Umeh’s trajectory in Anambra politics captures the intricacies, the travails and the successes in the making of modern Anambra State. This is not farfetched considering the critical role he played in APGA’s formation and its entrenchment as a formidable ruling party in Anambra State. Still very fresh in our memory is Umeh’s success in attaining unprecedented result in Chief Obiano’s reelection. Chief Victor Umeh readily provided the youthful zeal and mental energy which the all-time leader of APGA, Dim Chukwuemeka Odumegwu-Ojukwu, needed to impress the mission of the party in the consciousness of the deprived peoples of Nigeria, particularly those resident east of the Niger. His steadfastness in driving the fortune of the party through formidable trials unarguably justifies Ikemba’s preferences for him as a leader whom he trusted to grow the party’s ideals to prime legacy in good governance. As its National Chairman, Umeh superintended over APGA’s containment of the Peoples Democratic Party’s electoral improprieties, particularly in Anambra State, a pilot state for APGA’s good governance model.   Chief Umeh it was who literarily trod the fields to ensure the delivery of Rochas Okorocha as the governor of Imo State under the APGA banner. Unfortunately the APGA good governance culture was yet to stick in Imo before Okorocha went his way – deep into the wilds of his unrestrained bizarre impulses in governance, thereby leading Imo to the prevailing woods.

Given his persistent frontline role in APGA’s subsistence and growth over time, both during and beyond Dim Chukwuemeka Odumegwu-Ojukwu’s unassailable presence; given the fine blend of his composite knowledge of Nigeria’s political dynamics and  his inimitable boldness (a bit of which was showcased in his very brief but most brilliant participation in the 2014 National Conference), one could hardly fault the appropriateness of Chief Victor Umeh as a mouthpiece for Anambra Central Senatorial Zone in the 8th Senate. But for a few who, for mundane reasons, would not bear Umeh’s rising profile in Anambra political space; but for the clique who, in the past, surreptitiously laboured to undermine Umeh’s leadership of the party by lavishly sponsoring internal leadership distractions such as Maxi-Okwu’s; but for the few whose underbellies have been eventually exposed by their characteristic prowls on Umeh, his representation in the 8th Senate would have long taken effect. Recall that the 8th Senate was inaugurated on the 9th of June, 2015. And this group would spare no reason yet in their quest to deprive the people quality representation.
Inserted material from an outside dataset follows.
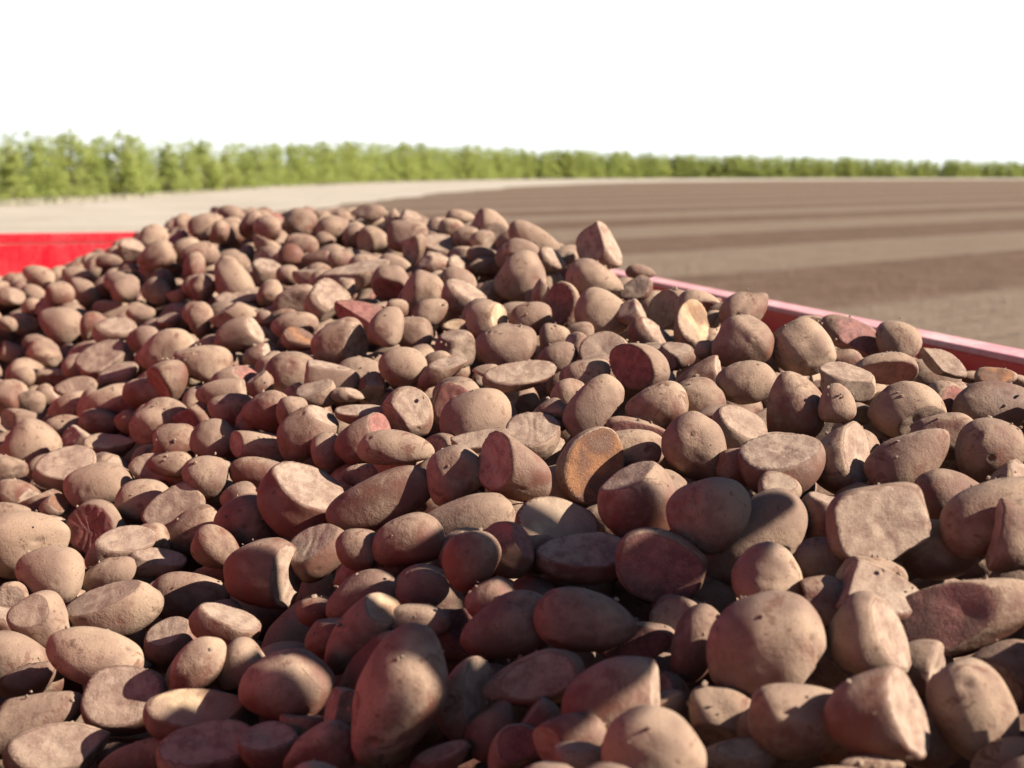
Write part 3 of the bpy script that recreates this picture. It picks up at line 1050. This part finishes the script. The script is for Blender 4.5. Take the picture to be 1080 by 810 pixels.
# fill the rest of the bed
grid = {}
def gkey(p): return (int(math.floor(p[0]/.12)), int(math.floor(p[1]/.12)), int(math.floor(p[2]/.12)))
def gadd(p, r): grid.setdefault(gkey(p), []).append((p[0], p[1], p[2], r))
def gfree(p, r, tol):
    kx, ky, kz = gkey(p)
    for i in (-1, 0, 1):
        for j in (-1, 0, 1):
            for k in (-1, 0, 1):
                for q in grid.get((kx+i, ky+j, kz+k), ()):
                    if (q[0]-p[0])**2+(q[1]-p[1])**2+(q[2]-p[2])**2 < (tol*(q[3]+r))**2: return False
    return True
for s in spuds:
    a, b, c = s['ax']
    if a > 1.35*b:        # long ones claim two spheres
        d = s['R'][:, 0]*(a-b)*.7
        gadd(s['P']+d, b); gadd(s['P']-d, b)
    else: gadd(s['P'], (a*b*c)**(1/3))
rg = np.random.default_rng(77)
def rot_rand(rg, flat=True):
    q = rg.normal(size=4)
    if flat:      # long axis mostly level
        az = rg.uniform(0, 2*math.pi); til = rg.normal()*.35; rl = rg.uniform(0, 6.28)
        return np.array(Matrix.Rotation(az, 3, 'Z') @ Matrix.Rotation(til, 3, 'Y') @ Matrix.Rotation(rl, 3, 'X'))
n_cat = len(spuds)
for layer, (dz, tries) in enumerate([(0.0, 26000), (-.022, 14000), (-.055, 16000), (-.10, 10000)]):
    U = rg.uniform(0, 1, (tries, 2))
    yy = y0+.05 + (y1-y0-.1)*U[:, 1]; xx = xl+.06+(xr-xl-.12)*U[:, 0]
    if layer == 3: yy = y0+.05+(3.2-y0)*U[:, 1]
    wx = xx*NR[0]+yy*AX[0]; wy = xx*NR[1]+yy*AX[1]
    hz = tH(np.stack([wx, wy], 1))
    for i in range(tries):
        r = rg.uniform(.029, .038)
        if layer == 1: r *= .85
        z = CAMZ + hz[i] + dz + rg.normal()*(.022 if layer == 0 else .008)
        if wy[i] < 0.9 and math.hypot(wx[i], wy[i]) < .25 and z > CAMZ-.3: continue
        p = np.array([wx[i], wy[i], z])
        if not gfree(p, r, 0.93 if layer == 0 else .88): continue
        if wy[i] > .3:
            px, py, d = proj(p)
            if -40 < px < W+40 and -40 < py < Hh+40:
                rp = r*F/d; bad = False
                for ox, oy in ((0, 0), (.8, 0), (-.8, 0), (0, .8), (0, -.8), (.55, .55), (-.55, .55), (.55, -.55), (-.55, -.55)):
                    X_, Y_ = int(px+ox*rp), int(py+oy*rp)
                    if 0 <= X_ < W and 0 <= Y_ < Hh and ZC[Y_, X_] < 1e8 and ZC[Y_, X_] > d - r*1.0 - .004: bad = True; break
                if bad: continue
                if py-rp < crest(px): continue
                cx_, cy_ = int(min(max(px, 0), W-1))//CS, int(min(max(py, 0), Hh-1))//CS
                if cov[cy_, cx_] > .45 and d < zmean[cy_, cx_] + .125: continue
                if cov[cy_, cx_] > .45: r = max(r, .033)
        gadd(p, r)
        el = rg.uniform(1.0, 1.5)
        a = r*el**.75; b = r*el**-.25; c = b*rg.uniform(.85, 1.0)
        s = dict(P=p, ax=(a, b, c), R=rot_rand(rg), cut=None, flesh='n', tone=rg.choice(list('nnprpd')), phrase='', layer=layer)
        if rg.random() < .45:
            nn = rg.normal(size=3); nn[0] *= 1.5; nn /= np.linalg.norm(nn)
            s['cut'] = (nn, rg.uniform(.15, .65)); s['ncut'] = nn; s['flesh'] = rg.choice(list('nnnnnnnry'))
        spuds.append(s)
# image footprint of each
for i, s in enumerate(spuds):
    if i < n_cat: s['vis'] = int((IDB == i).sum()) if False else 0; continue
    if s['P'][1] < .45: s['px'] = None; continue
    px, py, d = proj(s['P'])
    s['x'], s['y'], s['D'] = px, py, d
    C2 = (RC.T @ s['R'])
    A = np.array(s['ax']); M = (C2[:2]*A) @ (C2[:2]*A).T
    ev, evec = np.linalg.eigh(M)
    a = math.sqrt(ev[1])*F/d; b = math.sqrt(ev[0])*F/d; ang = math.atan2(evec[1, 1], evec[0, 1])
    cz = math.sqrt(((C2[2]*A)**2).sum())
    s['L'], s['S'], s['a'] = 2*a, 2*b, ang
    raster(px, py, a, b, ang, d, cz, i, ZB, IDB)
cnt = np.bincount(IDB[IDB >= 0].ravel(), minlength=len(spuds))
for i, s in enumerate(spuds): s['vis'] = int(cnt[i])
order = sorted(range(len(spuds)), key=lambda i: -spuds[i]['vis'])
indiv = [i for i in order[:300] if spuds[i]['vis'] > 0]
indiv_set = set(indiv)
print('potatoes', len(spuds), 'catalogue', n_cat, 'smallest single', spuds[indiv[-1]]['vis'], 'visible', int((cnt > 12).sum()))

# ------------------------------------------------------------------ potato shapes
_ico = {}
def ico(level):
    if level not in _ico:
        bm = bmesh.new(); bmesh.ops.create_icosphere(bm, subdivisions=level, radius=1.0)
        V = np.array([v.co[:] for v in bm.verts]); Fc = np.array([[v.index for v in f.verts] for f in bm.faces]); bm.free()
        _ico[level] = (V/np.linalg.norm(V, axis=1)[:, None], Fc)
    return _ico[level]
TONE = {'n': .50, 'p': .75, 'r': .18, 'd': .32}
FL = {'n': 0.0, 'r': 1.0, 'y': 2.0, 'o': 3.0}
def spud_geo(s, level, seed, fit):
    rg = np.random.default_rng(seed)
    V, Fc = ico(level)
    ax = np.array(s['ax'])
    d = V.copy()
    f = np.ones(len(V))
    for k in range(6):                         # lumps
        w = rg.normal(size=3)*rg.uniform(1.2, 2.6); f += rg.uniform(.014, .046)*np.sin(d @ w + rg.uniform(0, 6.28))
    for k in range(5):
        w = rg.normal(size=3)*rg.uniform(4, 7); f += rg.uniform(.002, .007)*np.sin(d @ w + rg.uniform(0, 6.28))
    pit = np.zeros(len(V))
    if level >= 4:
        for k in range(rg.integers(3, 8)):     # eyes
            c = rg.normal(size=3); c[0] *= 1.3; c /= np.linalg.norm(c)
            g = ((d-c)**2).sum(1); w = rg.uniform(.06, .13)
            e = np.exp(-g/(w*w)); brow = np.exp(-(np.sqrt(g)-w*1.5)**2/(w*.7)**2)
            f += -.06*e*rg.uniform(.5, 1.3) + .010*brow
            pit = np.maximum(pit, np.exp(-g/(w*.5)**2)*rg.uniform(.3, 1))
    p = d*f[:, None]
    sq = rg.uniform(.84, 1.06) if not any(w_ in s['phrase'] for w_ in ('square', 'block', 'cylinder', 'angular')) else .66                  # slightly boxy or slightly pointed
    p = np.sign(p)*np.abs(p)**sq
    tp = rg.uniform(-.3, .3)*(.35 if 'long' in s['phrase'] else 1); p[:, 1:] *= (1+tp*p[:, 0])[:, None]
    p[:, 1] += rg.uniform(-.12, .12)*(p[:, 0]**2-.4)
    p = p*ax
    cutw = np.zeros(len(V))
    if s['cut'] is not None:
        nl = s['ncut']; dd = s['cut'][1]
        planes = [(nl, dd)]
        if rg.random() < .25:                  # some are quartered
            n2 = np.cross(nl, rg.normal(size=3)); n2 /= np.linalg.norm(n2)
            if n2[2] < 0 and fit: n2 = -n2
            planes.append((n2, rg.uniform(.45, .8)))
        for (nn, dd) in planes:
            su = (p @ nn).max()
            h0 = dd*su
            cc = nn*(h0-.55*su)
            q = p-cc
            nq = q @ nn; h = .55*su
            wv = np.cross(nn, [.3, .5, .8]); wv /= np.linalg.norm(wv); w2 = np.cross(nn, wv)
            tq = q - nq[:, None]*nn
            rad = np.linalg.norm(tq, axis=1)/ax.max()
            rel = 1 - .10*np.exp(-(rad/.55)**2)*rg.uniform(0, 1.2)
            for k in range(7):
                w = (wv*rg.normal()+w2*rg.normal())*rg.uniform(2, 9)/ax.max()
                rel += rg.uniform(.003, .012)*np.sin(tq @ w + rg.uniform(0, 6.28))
            sfac = np.where(nq > 1e-6, h*rel/np.maximum(nq, 1e-6), 9.0)
            kk = .03
            hh = np.clip(.5+.5*(sfac-1)/kk, 0, 1)
            fac = sfac*(1-hh)+1*hh - kk*hh*(1-hh)
            p = cc + q*np.minimum(fac, 1.0)[:, None]
            cutw = np.maximum(cutw, np.clip((1.0-sfac)/.06+.35, 0, 1))
    if fit:
        lo, hi = p[:, :2].min(0), p[:, :2].max(0)
        p[:, :2] = (p[:, :2]-(lo+hi)/2)*(2*ax[:2]/(hi-lo))
    pit *= (1-cutw)
    return p.astype(np.float32), Fc, cutw, pit, rg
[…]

However, if the November 20, 2017, judgment of the Court of Appeal restraining the People’s Democratic Party (PDP) from participating in the rerun election which the Court ordered the Independent National Electoral Commission (INEC) to conduct within 90 days provided an elixir for the people of Anambra Central Senatorial district, the renaissance spirit displayed by Mahmood Yakubu’s INEC in promptly fixing January, 13, 2017 for the rerun restored the people’s hope in the electoral umpire to avail them fair representation in the Red Chambers of the National Legislative House. These new bents largely diminish the sworn conclusions of Chief Victor Umeh’s denigrators to stretch their judicial taunts, and anger the people till doomsday.
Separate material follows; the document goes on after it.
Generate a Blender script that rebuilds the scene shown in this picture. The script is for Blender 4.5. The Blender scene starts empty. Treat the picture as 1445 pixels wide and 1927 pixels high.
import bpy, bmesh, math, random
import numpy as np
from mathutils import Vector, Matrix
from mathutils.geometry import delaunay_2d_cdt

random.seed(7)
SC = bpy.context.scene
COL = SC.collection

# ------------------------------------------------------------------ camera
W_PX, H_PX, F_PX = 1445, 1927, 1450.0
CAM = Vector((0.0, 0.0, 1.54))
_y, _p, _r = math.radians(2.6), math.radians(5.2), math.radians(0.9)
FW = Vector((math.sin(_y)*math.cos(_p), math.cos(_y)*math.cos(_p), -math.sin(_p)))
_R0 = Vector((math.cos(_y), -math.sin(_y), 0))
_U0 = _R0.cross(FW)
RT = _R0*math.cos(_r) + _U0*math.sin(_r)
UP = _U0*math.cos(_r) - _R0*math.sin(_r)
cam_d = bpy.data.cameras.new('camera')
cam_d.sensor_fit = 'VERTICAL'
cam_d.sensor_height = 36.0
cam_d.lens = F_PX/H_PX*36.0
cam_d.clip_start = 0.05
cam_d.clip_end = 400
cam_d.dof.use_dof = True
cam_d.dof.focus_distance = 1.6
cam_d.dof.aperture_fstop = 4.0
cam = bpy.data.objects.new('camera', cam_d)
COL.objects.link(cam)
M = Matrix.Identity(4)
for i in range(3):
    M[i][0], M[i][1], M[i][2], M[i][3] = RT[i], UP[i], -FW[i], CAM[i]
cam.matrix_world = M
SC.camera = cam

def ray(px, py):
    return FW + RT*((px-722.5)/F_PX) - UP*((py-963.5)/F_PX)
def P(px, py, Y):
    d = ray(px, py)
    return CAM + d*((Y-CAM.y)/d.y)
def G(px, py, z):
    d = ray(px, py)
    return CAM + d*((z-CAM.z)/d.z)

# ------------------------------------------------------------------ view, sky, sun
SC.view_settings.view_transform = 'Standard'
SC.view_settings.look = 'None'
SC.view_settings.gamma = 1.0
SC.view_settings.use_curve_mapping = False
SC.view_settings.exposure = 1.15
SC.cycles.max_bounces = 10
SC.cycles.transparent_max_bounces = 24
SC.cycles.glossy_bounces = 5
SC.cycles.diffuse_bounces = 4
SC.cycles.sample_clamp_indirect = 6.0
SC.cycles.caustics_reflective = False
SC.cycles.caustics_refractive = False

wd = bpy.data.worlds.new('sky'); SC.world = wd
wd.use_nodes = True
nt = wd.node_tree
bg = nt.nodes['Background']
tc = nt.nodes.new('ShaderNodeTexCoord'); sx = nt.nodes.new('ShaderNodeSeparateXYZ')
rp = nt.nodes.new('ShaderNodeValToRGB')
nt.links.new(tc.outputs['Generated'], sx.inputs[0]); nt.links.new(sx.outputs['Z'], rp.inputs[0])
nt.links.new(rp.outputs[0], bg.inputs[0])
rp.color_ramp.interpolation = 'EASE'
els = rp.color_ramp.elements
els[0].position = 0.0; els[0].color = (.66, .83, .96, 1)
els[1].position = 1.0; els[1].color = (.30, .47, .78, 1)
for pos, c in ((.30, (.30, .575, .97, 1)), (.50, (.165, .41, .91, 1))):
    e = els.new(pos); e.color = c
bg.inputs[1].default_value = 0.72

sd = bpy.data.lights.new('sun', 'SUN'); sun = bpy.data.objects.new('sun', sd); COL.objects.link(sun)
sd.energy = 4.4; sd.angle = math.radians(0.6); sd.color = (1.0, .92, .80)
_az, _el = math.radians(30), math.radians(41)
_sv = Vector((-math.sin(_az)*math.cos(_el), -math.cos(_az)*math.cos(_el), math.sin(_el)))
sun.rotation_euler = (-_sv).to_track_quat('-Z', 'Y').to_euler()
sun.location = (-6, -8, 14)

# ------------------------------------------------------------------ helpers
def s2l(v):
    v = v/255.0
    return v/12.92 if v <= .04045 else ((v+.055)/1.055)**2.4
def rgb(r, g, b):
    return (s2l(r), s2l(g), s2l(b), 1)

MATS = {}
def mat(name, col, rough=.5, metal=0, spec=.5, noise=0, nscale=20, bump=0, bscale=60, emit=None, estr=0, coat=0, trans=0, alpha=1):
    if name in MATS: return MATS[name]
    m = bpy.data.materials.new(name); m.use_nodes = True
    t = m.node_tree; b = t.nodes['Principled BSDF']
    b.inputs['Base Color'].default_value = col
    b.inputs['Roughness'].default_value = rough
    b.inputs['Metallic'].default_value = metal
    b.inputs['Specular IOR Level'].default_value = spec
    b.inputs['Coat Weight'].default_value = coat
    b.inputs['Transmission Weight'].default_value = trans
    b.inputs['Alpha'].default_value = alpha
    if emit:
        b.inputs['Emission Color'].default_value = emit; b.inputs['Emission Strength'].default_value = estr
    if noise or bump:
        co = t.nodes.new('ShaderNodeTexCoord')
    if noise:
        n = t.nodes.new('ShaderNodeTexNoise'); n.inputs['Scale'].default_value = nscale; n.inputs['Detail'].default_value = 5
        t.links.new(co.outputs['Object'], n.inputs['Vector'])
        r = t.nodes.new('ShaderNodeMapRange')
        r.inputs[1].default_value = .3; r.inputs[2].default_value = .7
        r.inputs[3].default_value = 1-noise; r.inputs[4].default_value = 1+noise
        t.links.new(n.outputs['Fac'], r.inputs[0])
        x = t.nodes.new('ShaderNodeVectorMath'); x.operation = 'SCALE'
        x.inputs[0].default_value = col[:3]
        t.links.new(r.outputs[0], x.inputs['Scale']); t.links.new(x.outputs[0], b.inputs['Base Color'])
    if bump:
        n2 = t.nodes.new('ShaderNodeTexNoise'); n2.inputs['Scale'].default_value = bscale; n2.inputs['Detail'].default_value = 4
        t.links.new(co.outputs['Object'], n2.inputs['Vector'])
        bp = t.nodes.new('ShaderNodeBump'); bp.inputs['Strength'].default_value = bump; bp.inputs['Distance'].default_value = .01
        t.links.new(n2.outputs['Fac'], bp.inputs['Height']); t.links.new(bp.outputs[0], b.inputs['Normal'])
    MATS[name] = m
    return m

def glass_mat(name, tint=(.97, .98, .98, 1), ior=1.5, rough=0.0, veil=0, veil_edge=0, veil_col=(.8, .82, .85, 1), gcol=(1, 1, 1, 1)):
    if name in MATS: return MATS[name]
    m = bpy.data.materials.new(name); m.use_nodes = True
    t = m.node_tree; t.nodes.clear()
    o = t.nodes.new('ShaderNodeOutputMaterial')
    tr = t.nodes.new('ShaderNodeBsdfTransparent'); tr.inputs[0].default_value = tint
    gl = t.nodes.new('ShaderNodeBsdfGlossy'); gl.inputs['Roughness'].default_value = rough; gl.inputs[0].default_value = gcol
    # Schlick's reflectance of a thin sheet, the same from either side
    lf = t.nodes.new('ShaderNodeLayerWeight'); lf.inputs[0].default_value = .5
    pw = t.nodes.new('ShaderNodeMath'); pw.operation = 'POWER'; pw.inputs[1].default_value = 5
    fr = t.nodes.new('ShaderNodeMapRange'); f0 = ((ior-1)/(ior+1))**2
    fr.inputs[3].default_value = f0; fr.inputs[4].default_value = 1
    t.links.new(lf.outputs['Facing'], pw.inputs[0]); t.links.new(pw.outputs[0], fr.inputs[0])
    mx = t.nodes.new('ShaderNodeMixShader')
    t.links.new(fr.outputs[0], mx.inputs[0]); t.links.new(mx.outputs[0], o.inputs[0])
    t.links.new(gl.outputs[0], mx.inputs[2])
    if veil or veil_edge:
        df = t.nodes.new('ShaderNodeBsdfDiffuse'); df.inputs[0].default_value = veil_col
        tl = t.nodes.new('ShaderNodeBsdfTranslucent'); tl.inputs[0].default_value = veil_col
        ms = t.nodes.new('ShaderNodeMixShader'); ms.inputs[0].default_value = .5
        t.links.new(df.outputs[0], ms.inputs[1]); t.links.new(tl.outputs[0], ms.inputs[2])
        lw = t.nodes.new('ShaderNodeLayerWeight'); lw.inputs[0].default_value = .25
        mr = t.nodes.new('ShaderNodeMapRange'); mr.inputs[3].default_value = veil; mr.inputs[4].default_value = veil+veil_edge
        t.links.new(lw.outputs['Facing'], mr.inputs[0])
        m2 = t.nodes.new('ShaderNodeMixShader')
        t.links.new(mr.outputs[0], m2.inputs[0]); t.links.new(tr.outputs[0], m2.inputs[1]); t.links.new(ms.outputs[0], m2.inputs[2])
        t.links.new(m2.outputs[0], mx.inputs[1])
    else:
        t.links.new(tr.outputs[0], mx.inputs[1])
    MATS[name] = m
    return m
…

The enthusiasm of the people over the rerun is aptly captured in the submission by the Conference of Nigeria Political Parties, CNPP, in Anambra urging INEC to ‘ensure that enemies of our democracy do not prevail in their nefarious plot to abort the conduct of the election of January 13, 2018, and thereby permanently denying Anambra Central Senatorial district due representation in the 8th Senate.’
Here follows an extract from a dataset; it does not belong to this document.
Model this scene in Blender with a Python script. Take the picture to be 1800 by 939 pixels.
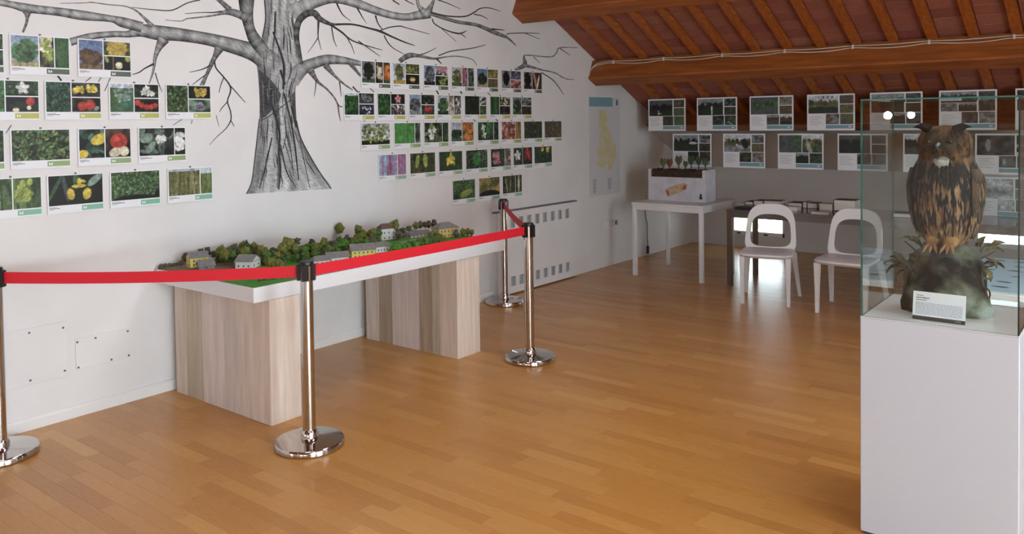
import bpy, math, random
import numpy as np
from mathutils import Vector

random.seed(7); RNG = np.random.default_rng(7)
for o in list(bpy.data.objects): bpy.data.objects.remove(o)
scn = bpy.context.scene
COL = scn.collection

# ------------------------------------------------------------------ camera
F, YAW, PITCH, ROLL, PPY, EYE = 1425.684, 0.663963, 0.0274023, -0.0124525, 252.839, 1.6
def cam_axes():
    cy, sy, cp, sp, cr, sr = math.cos(YAW), math.sin(YAW), math.cos(PITCH), math.sin(PITCH), math.cos(ROLL), math.sin(ROLL)
    r = np.array([cy, sy, 0.]); f0 = np.array([-sy, cy, 0.]); u0 = np.array([0, 0, 1.])
    f = cp*f0 - sp*u0; u = cp*u0 + sp*f0
    return np.array([cr*r + sr*u, cr*u - sr*r, f])
AX = cam_axes(); EYEP = np.array([0, 0, EYE])
cd = bpy.data.cameras.new('camera'); cam = bpy.data.objects.new('camera', cd); COL.objects.link(cam)
cd.sensor_width = 36; cd.lens = F/1800*36; cd.shift_y = -(469.5-PPY)/1800; cd.clip_start = 0.05
from mathutils import Matrix
m = Matrix.Identity(4)
for i in range(3):
    m[i][0] = AX[0][i]; m[i][1] = AX[1][i]; m[i][2] = -AX[2][i]; m[i][3] = EYEP[i]
cam.matrix_world = m
scn.camera = cam
# survey helpers: where a sight line meets a wall plane or a level
def ray(x, y): return AX.T @ np.array([(x-900)/F, -(y-PPY)/F, 1.])
def onX(x, y, X): r = ray(x, y); return EYEP + r*(X/r[0])
def onY(x, y, Y): r = ray(x, y); return EYEP + r*(Y/r[1])
def onZ(x, y, Z=0.): r = ray(x, y); return EYEP + r*((Z-EYE)/r[2])
def proj(p):
    c = AX @ (np.array(p, float)-EYEP); return (900+F*c[0]/c[2], PPY-F*c[1]/c[2], c[2])

# ------------------------------------------------------------------ world, lights, exposure
scn.view_settings.view_transform = 'Standard'
scn.view_settings.look = 'None'
scn.view_settings.exposure = 0.0
scn.view_settings.gamma = 1.0
scn.view_settings.use_curve_mapping = False
w = bpy.data.worlds.new('overcast_sky'); scn.world = w; w.use_nodes = True
bg = w.node_tree.nodes['Background']; bg.inputs[0].default_value = (0.84, 0.93, 1.0, 1); bg.inputs[1].default_value = 14.0
def area_light(name, loc, rot, sx, sy, power, col):
    l = bpy.data.lights.new(name, 'AREA'); l.shape = 'RECTANGLE'; l.size = sx; l.size_y = sy
    l.energy = power; l.color = col
    o = bpy.data.objects.new(name, l); COL.objects.link(o); o.location = loc; o.rotation_euler = rot
    return o
XL, XR, YB, YF = -4.65, 3.5, 9.73, -3.73            # inner faces of the room
RW = [(-1.9, -0.1, 0.5, 2.3), (0.7, 2.5, 0.5, 2.3)]   # unseen windows assumed in the right gable wall (y0,y1,z0,z1)
for i, (y0, y1, z0, z1) in enumerate(RW):
    area_light('added_right_light_%d' % i, (XR-0.02, (y0+y1)/2, (z0+z1)/2), (0, math.radians(90), 0), z1-z0-.1, y1-y0-.1, (94, 112)[i], (0.72, 0.89, 1.0))  # area lamps added inside the assumed windows to supply daylight
ADDED_SKYLIGHTS = [(-2.5, 4.1, 27), (0.0, 4.1, 42), (2.5, 4.1, 42), (-1.2, 0.6, 20), (1.4, 0.6, 18)]   # unseen skylights added for light from above (centre x, centre y, light)
for i, (x, y, pw_) in enumerate(ADDED_SKYLIGHTS):
    zs = 2.297+0.475*(7.335-max(y, 6.0-y)); sg = 1 if y < 3 else -1
    area_light('added_roof_light_%d' % i, (x, y+0.03*sg, zs-0.06), (sg*math.atan(0.475), 0, 0), 1.0, 1.1, pw_, (0.93, 0.965, 1.0))  # area lamps added under the closed roof to brighten floor and wall
FW = [(-4.2, -3.5, 0.12, 0.62), (-0.6, 0.1, 0.12, 0.62), (1.4, 2.1, 0.12, 0.62)]  # low eave windows behind the camera (x0,x1,z0,z1)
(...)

With the coming Anambra Central Senatorial district rerun on 13th January, 2018, INEC has another opportunity to prove its mettle as a disinterested umpire as it improves on the appreciable record it already established during the Anambra Gubernatorial Election of 18th November, 2017.  If this is achieved, INEC would be deepening its integrity and self confidence as it marches towards other elections in the course of time.

The electors in this poll seek no more than fair play from INEC officers, the ad hoc electoral staff and the security operatives to celebrate Chief Victor Umeh’s electoral prowess, come January, 13, 2018. It would simply mean a win-win for INEC, the Anambra Senatorial district electorate and all people of good will.

 

Okechukwu Anarado writes from Adazi-Nnukwu.